As well as traditonal banking facilities, the move leaves Wotton, with a population of just under 7,000 at the last census, with no street-access cashpoint. One dispenser will remain, along with a Post Office, embedded within the town's Co-Op store.

Ken Tucker, Stroud District Councillor for Wotton said: "They claim they are simply responding to the way their customers use branches... they suggest using a Post Office for your everyday banking. Lloyds says it will publish and overview of the feedback they have received as part of its Closing Branch Review Part Two."

Formerly The Vine coaching house, the building was taken over by Lloyds in 1897, Lloyds having arrived in Wotton in 1863, when it occupied the premises, opposite, that are now a book shop). The bank's address is currently owned by Kent-based businessman Martin Mitchell, with rental and management run by USA investment managers CBRE.

The building's handsome cut-stone classic facade is a signature of architectural design seen as typical for the Lloyds banking group, such architecture, says Liberty Street Economics, being "not merely about aesthetics... banks are designed to convey strength, stability, and security to would-be depositors".

The local community has reacted with dismay and anger.

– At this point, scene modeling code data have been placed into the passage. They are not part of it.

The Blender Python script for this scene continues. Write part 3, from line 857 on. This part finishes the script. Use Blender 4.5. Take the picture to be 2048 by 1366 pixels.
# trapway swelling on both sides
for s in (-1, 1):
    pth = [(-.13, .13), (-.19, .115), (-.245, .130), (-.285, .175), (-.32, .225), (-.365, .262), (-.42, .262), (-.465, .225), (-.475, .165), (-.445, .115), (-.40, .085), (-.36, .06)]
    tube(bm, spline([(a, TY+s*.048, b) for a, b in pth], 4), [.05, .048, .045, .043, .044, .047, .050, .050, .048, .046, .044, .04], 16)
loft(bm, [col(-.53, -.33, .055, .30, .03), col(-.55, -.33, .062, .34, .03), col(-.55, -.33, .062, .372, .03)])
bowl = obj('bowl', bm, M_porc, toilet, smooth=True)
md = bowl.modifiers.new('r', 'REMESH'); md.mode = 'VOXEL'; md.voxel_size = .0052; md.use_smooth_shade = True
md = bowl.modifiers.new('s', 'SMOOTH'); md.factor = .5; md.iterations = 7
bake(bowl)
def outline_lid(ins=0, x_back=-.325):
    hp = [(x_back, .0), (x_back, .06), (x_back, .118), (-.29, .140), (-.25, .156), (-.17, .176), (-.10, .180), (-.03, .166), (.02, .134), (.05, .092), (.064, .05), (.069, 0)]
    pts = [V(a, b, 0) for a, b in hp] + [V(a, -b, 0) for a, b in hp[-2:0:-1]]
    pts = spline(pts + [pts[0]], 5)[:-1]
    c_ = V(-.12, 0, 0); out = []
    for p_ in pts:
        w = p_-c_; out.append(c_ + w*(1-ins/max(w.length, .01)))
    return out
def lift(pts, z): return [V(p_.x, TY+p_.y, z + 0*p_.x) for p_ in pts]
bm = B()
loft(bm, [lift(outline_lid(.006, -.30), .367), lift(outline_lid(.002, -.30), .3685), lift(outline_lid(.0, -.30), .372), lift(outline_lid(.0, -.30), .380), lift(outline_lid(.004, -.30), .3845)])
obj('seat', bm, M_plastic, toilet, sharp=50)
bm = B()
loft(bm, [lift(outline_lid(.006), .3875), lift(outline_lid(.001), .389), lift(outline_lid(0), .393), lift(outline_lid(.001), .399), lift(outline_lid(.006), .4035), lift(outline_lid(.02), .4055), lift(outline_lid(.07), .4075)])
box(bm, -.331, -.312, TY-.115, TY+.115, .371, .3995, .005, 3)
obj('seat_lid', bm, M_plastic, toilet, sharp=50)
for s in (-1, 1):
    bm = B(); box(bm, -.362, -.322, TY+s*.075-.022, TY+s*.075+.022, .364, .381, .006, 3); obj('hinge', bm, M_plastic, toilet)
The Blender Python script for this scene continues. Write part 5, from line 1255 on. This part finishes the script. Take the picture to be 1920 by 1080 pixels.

Said resident Debbie Wardle: "The cashpoint going is the worst problem for most. Hopefully Tesco or the Co-Op will pick up the opportunity for a 24/7 access cashpoint."

Martin Clarke, of the town's Under the Edge Arts centre, added: "To have no bank having had four at one time is terrible news – if the majors had pooled their counters into one building it would have pulled more customers into Wotton."

Another resident was furious, having recently changed to Lloyds on the explicit understanding the branch was staying put.

However, any shockwave that retailers in the town will face cash-deposit headaches could be over-anticipated. According to Mike Smylie, who runs the next-door Fish Out of Water gallery and sustainable gift shop and immediately adjoins the bank, cash has all but disappeared as an entity in day-to-day trade.

Mike said: "What concerns me more is whether liaison with the owners and their operators gets worse: as well as flooding from a gutter that's missing from the old stables for coaching horses, we have been struggling to remedy a wall they own that tumbled down at the back of our properties for a very long time. You'd think it might be a security concern, but I guess there's no cash in the bank!"

As part of a raft of 80 closures across the UK, Lloyds' Wotton branch will see its last day of trading on August 23rd.

Punchline says: "We're hardly surprised as this creeping shrinkage of high-street banking and we can all blame ourselves to some extent. But it's a disincentive to business for startups and SMEs to lose an easy point of face-to-face contact. For those who claim banking is increasingly inhuman, Lloyds just wrote a blank cheque.